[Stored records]
§ §

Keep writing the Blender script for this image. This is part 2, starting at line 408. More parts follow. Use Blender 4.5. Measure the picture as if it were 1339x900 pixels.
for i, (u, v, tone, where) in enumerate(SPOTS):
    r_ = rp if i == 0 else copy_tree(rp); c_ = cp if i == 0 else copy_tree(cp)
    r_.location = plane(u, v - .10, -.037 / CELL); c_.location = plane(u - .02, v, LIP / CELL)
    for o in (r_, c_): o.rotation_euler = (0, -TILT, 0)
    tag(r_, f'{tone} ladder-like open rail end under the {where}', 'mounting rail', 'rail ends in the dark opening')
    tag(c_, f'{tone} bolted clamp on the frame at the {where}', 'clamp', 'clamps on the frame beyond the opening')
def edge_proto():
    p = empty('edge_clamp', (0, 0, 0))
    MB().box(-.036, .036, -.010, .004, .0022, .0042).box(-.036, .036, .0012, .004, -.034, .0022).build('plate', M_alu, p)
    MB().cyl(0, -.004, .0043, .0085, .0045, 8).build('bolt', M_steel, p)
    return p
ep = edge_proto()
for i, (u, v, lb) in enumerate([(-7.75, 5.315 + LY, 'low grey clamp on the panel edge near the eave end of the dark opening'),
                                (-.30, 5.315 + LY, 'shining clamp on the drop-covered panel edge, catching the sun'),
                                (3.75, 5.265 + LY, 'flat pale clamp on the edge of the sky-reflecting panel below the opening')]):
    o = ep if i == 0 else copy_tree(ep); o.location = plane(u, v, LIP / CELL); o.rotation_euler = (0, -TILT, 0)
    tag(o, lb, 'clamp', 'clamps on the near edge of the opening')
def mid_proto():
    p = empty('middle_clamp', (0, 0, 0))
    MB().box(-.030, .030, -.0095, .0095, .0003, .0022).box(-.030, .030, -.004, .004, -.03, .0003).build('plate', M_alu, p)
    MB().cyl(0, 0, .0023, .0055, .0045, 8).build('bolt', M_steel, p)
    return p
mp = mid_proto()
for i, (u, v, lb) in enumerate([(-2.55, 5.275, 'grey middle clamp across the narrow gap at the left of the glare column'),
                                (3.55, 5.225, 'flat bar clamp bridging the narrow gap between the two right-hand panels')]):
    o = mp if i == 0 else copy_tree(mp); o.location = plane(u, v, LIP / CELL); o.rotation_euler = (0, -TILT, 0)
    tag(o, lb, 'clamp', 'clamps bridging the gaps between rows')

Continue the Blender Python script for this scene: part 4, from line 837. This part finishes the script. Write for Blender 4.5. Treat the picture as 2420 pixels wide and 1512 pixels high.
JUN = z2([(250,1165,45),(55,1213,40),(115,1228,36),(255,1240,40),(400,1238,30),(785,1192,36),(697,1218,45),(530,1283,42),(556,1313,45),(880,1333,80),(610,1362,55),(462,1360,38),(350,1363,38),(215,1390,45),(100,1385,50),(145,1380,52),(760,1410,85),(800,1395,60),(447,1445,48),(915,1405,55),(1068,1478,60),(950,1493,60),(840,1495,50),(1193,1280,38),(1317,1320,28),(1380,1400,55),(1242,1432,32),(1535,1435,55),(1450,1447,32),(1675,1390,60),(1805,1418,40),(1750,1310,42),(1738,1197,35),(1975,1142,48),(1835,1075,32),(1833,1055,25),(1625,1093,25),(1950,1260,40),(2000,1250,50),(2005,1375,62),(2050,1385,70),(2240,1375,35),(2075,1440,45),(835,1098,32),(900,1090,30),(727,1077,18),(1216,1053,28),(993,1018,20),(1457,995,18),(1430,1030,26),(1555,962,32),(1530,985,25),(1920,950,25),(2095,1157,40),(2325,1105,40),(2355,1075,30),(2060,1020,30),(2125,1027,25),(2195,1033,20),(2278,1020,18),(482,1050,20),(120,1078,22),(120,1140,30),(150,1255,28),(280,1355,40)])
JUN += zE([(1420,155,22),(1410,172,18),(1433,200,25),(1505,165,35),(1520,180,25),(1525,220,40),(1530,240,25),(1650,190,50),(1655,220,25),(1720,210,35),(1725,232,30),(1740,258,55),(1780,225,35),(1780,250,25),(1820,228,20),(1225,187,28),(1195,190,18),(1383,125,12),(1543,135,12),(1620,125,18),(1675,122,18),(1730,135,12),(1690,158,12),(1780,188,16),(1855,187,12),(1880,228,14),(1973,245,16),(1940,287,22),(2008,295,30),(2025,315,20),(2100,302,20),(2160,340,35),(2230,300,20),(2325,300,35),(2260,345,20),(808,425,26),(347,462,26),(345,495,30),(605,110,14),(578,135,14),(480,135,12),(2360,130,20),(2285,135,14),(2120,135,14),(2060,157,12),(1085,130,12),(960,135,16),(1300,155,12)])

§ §

Prompt:
Copy each line exactly, from the line containing "Continue the Blender" down to the last line of the material, and no other lines.

Worked solution:
Continue the Blender Python script for this scene: part 4, from line 837. This part finishes the script. Write for Blender 4.5. Treat the picture as 2420 pixels wide and 1512 pixels high.
JUN = z2([(250,1165,45),(55,1213,40),(115,1228,36),(255,1240,40),(400,1238,30),(785,1192,36),(697,1218,45),(530,1283,42),(556,1313,45),(880,1333,80),(610,1362,55),(462,1360,38),(350,1363,38),(215,1390,45),(100,1385,50),(145,1380,52),(760,1410,85),(800,1395,60),(447,1445,48),(915,1405,55),(1068,1478,60),(950,1493,60),(840,1495,50),(1193,1280,38),(1317,1320,28),(1380,1400,55),(1242,1432,32),(1535,1435,55),(1450,1447,32),(1675,1390,60),(1805,1418,40),(1750,1310,42),(1738,1197,35),(1975,1142,48),(1835,1075,32),(1833,1055,25),(1625,1093,25),(1950,1260,40),(2000,1250,50),(2005,1375,62),(2050,1385,70),(2240,1375,35),(2075,1440,45),(835,1098,32),(900,1090,30),(727,1077,18),(1216,1053,28),(993,1018,20),(1457,995,18),(1430,1030,26),(1555,962,32),(1530,985,25),(1920,950,25),(2095,1157,40),(2325,1105,40),(2355,1075,30),(2060,1020,30),(2125,1027,25),(2195,1033,20),(2278,1020,18),(482,1050,20),(120,1078,22),(120,1140,30),(150,1255,28),(280,1355,40)])
JUN += zE([(1420,155,22),(1410,172,18),(1433,200,25),(1505,165,35),(1520,180,25),(1525,220,40),(1530,240,25),(1650,190,50),(1655,220,25),(1720,210,35),(1725,232,30),(1740,258,55),(1780,225,35),(1780,250,25),(1820,228,20),(1225,187,28),(1195,190,18),(1383,125,12),(1543,135,12),(1620,125,18),(1675,122,18),(1730,135,12),(1690,158,12),(1780,188,16),(1855,187,12),(1880,228,14),(1973,245,16),(1940,287,22),(2008,295,30),(2025,315,20),(2100,302,20),(2160,340,35),(2230,300,20),(2325,300,35),(2260,345,20),(808,425,26),(347,462,26),(345,495,30),(605,110,14),(578,135,14),(480,135,12),(2360,130,20),(2285,135,14),(2120,135,14),(2060,157,12),(1085,130,12),(960,135,16),(1300,155,12)])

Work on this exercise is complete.